В одном маршалы не сомневались — что император едет создавать и непременно создаст новую армию, что сделает он это очень скоро и что ещё много раз он поведёт их в эту будущую армию под картечь.
Выйдя его провожать, маршалы наблюдали, как он усаживается с Колеккуром в сани; он был так же спокоен, как спустя четыре месяца, когда шёл уже из Франции во главе новых корпусов на усмирение восставшей Европы. Среди провожавших маршалов были люди, побывавшие во всех бесчисленных битвах Наполеона, от первого завоевания Италии до конца русского похода, и они полагали, что всё-таки ничего страшнее Бородина до сих пор им видеть не приходилось. Они не предвидели Лейпцига. Сани, исчезнувшие в снежной мгле декабрьского вечера, уносили человека, твёрдо решившегося не уступать ни одного клочка земли в завоёванной им Европе без самой отчаянной борьбы.
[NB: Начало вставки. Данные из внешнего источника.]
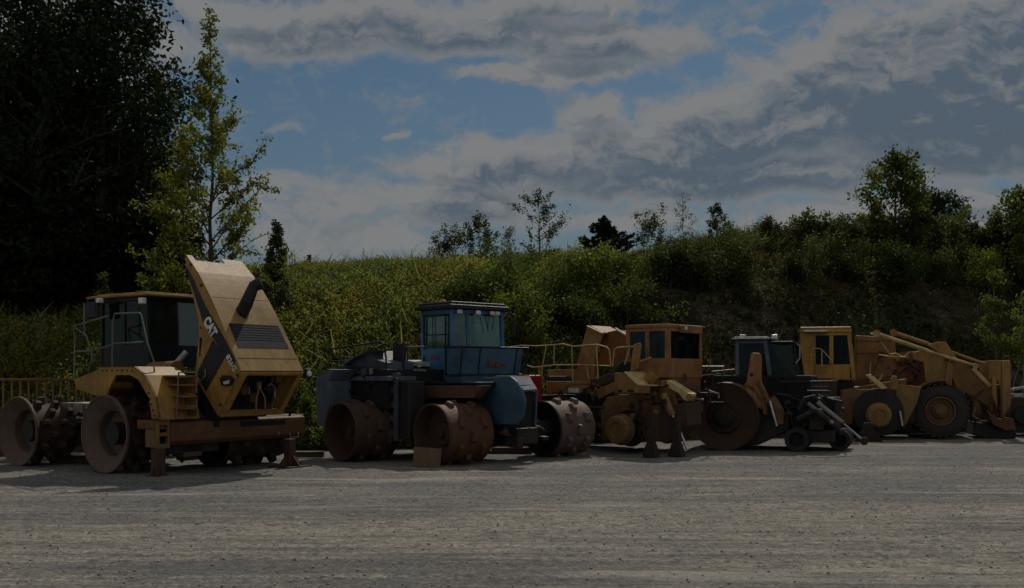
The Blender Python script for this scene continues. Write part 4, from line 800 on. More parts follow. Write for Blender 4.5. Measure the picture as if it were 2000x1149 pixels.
# fender
b = MB(); N = 8; c_ = Vector((0, -.05, .93))
for k in range(N):
    a0, a1 = math.pi * (.42 + .30 * k / N), math.pi * (.42 + .30 * (k + 1) / N); pt = lambda a, r: c_ + Vector((r * math.cos(a), 0, r * math.sin(a)))
    b.prism([pt(a0, 1.02), pt(a1, 1.02), pt(a1, 1.06), pt(a0, 1.06)], (0, .85, 0))
b.build('fender', 'rustyellow', P, bevel=.004)
# two boom tubes / tilt links
for yy, dx in ((.55, 0), (1.75, 1)):
    b = MB(); q = Fy(yy, (1718, 656), (1772, 672)); 
    q = Fy(yy, *( ((1712, 652), (1812, 686), (1905, 715)) if dx == 0 else ((1745, 650), (1812, 672), (1925, 712)) ))
    b.tube([q[0], q[1]], .075, 14); b.tube([q[1], q[2]], .055, 12); b.lathe([(-.1, 0), (-.1, .12), (.1, .12), (.1, 0)], q[0], (0, 1, 0), 16); b.lathe([(-.09, 0), (-.09, .1), (.09, .1), (.09, 0)], q[2], (0, 1, 0), 16)
    b.build('tilt_cylinder', 'railyellow' if dx == 0 else 'oldyellow', P, bevel=0)
    b = MB(); q = Fy(yy, (1700, 652), (1716, 656)); b.tube(q, .05, 12); b.build('cylinder_rod', 'chrome', P)
# boom arms (big plates) near and far
for yy in (.85, 1.85):
    b = MB(); q = Fy(yy, (1816, 672), (1838, 668), (1862, 700), (1900, 722), (1932, 748), (1944, 775), (1938, 800), (1905, 778), (1880, 764), (1862, 765), (1850, 735), (1830, 700)); b.prism(q, (0, .14, 0)); b.build('boom_arm', 'rustyellow', P, bevel=.012)
b = MB(); q = Fy(.80, (1898, 722), (1906, 720), (1938, 752), (1932, 757)); b.prism(q, (0, .1, 0)); b.build('arm_edge', 'paleyellow', P, bevel=.005)
b = MB(); q = Fy(.75, (1812, 674), (1830, 668), (1848, 668), (1862, 690), (1872, 704), (1855, 706), (1836, 690)); b.prism(q, (0, .2, 0)); q = Fy(.74, (1834, 673), (1838, 677)); b.lathe([(-.02, 0), (-.02, .08), (.1, .08)], q[0], (0, 1, 0), 14); b.build('boom_pivot', 'oldyellow', P, bevel=.012)
b = MB(); q = Fy(.7, (1850, 706), (1862, 712), (1858, 760), (1846, 752)); b.prism(q, (0, .12, 0)); b.build('lift_link', 'oldyellow', P, bevel=.012)
b = MB(); q = Fy(.75, (1846, 708), (1856, 706), (1886, 768), (1876, 775)); b.prism(q, (0, .14, 0)); q = Fy(.9, (1895, 760), (1905, 760), (1922, 815), (1912, 822), (1900, 800)); b.prism(q, (0, .14, 0)); b.build('lift_cylinder', 'rustyellow', P, bevel=.012)
b = MB(); b.tube(Fy(.6, (1735, 700), (1748, 690), (1765, 698), (1775, 690)), .03); b.tube(Fy(.6, (1720, 668), (1738, 692), (1750, 690)), .025); b.tube(Fy(.55, (1716, 693), (1740, 697), (1775, 698)), .028); b.build('hose', 'railyellow', P)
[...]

Глава XIV. Восстание вассальной Европы против Наполеона и «Битва народов». Начало крушения «Великой империи». 1813 г.
1
В 12 суток, сначала в санях, потом в экипаже, Наполеон промчался по Польше, Германии, Франции и утром 18 декабря 1812 г. явился в Тюильрийский дворец. Он ехал, соблюдая строжайшее инкогнито, понимая опасность этих критических дней: в истинных чувствах немцев к себе он не обманывался. Коленкур, сопровождавший его в этом путешествии, говорит о совершенном спокойствии Наполеона, его бодрости, энергии и готовности к дальнейшей борьбе. С ним император, между прочим, тоже говорил о только что окончившейся войне 1812 г. «Я ошибся, но не в цели и не в политической уместности этой войны, а в способе её ведения. Нужно было остаться в Витебске. Александр теперь был бы у моих ног». Но весь тон его разговоров с Коленкуром был таков, каков мог бы быть, например, у шахматного гроссмейстера, проигравшего партию и анализирующего свои ошибки в антракте между только что проигранной партией и предстоящей новой, которую следует постараться выиграть. Не только ни малейшего сознания ужаса всего происшедшего и сознания подавляющей огромной личной ответственности в этих разговорах нет, но не наблюдается даже и следа просто дурного расположения духа, которое так часто бывало в нём заметно в 1810–1811 гг., когда он стоял на вершине могущества и успеха. Война была настолько его стихией, что когда он готовил её или вёл, он всегда производил впечатление человека, живущего полной жизнью, дышащего полной грудью, а вся его забота уже с того момента, когда он сел с Коленкуром в сани, была посвящена предстоящей войне и её дипломатической и технической подготовке. Только ли с русскими придётся продолжать войну? Восстанет ли Европа, и какая страна начнёт восстание, и можно ли (и как именно) предупредить это? Сколько месяцев потребуется на создание новой армии?
По дороге он остановился в Варшаве и вызвал к себе своего посланника при короле саксонском, аббата Прадта. Он и Прадта удивил своим спокойствием. Именно ему-то император и сказал при свидании свои знаменитые слова: «От великого до смешного только один шаг, и пусть судит потомство». Но тут же прибавил, что скоро вернётся на Вислу с 300-тысячной армией, и «русские дорого заплатят за свои успехи, которыми они обязаны не себе, а природе». Кто же не имел неудач! «Правда, подобных никто не испытывал, но они должны были быть пропорциональны моему счастью; да, впрочем, они скоро будут заглажены».
Прибыв в Париж, как сказано, 18 декабря, Наполеон сразу увидел большой упадок духа в населении. Давно уже ходившие зловещие слухи были как раз за два дня до приезда Наполеона в столицу подтверждены знаменитым 29-м бюллетенем, в котором император довольно откровенно говорил о русском походе и его конце. Траур сотен тысяч семейств делал общественную атмосферу особенно подавленной.
В ближайшие дни Наполеон принял своих министров, Государственный совет и сенат. Он сурово и презрительно отозвался о растерянности властей во время октябрьской истории с генералом Малэ, требовал отчёта в их поведении, но о русском походе говорил вскользь; не удостаивая подробными объяснениями.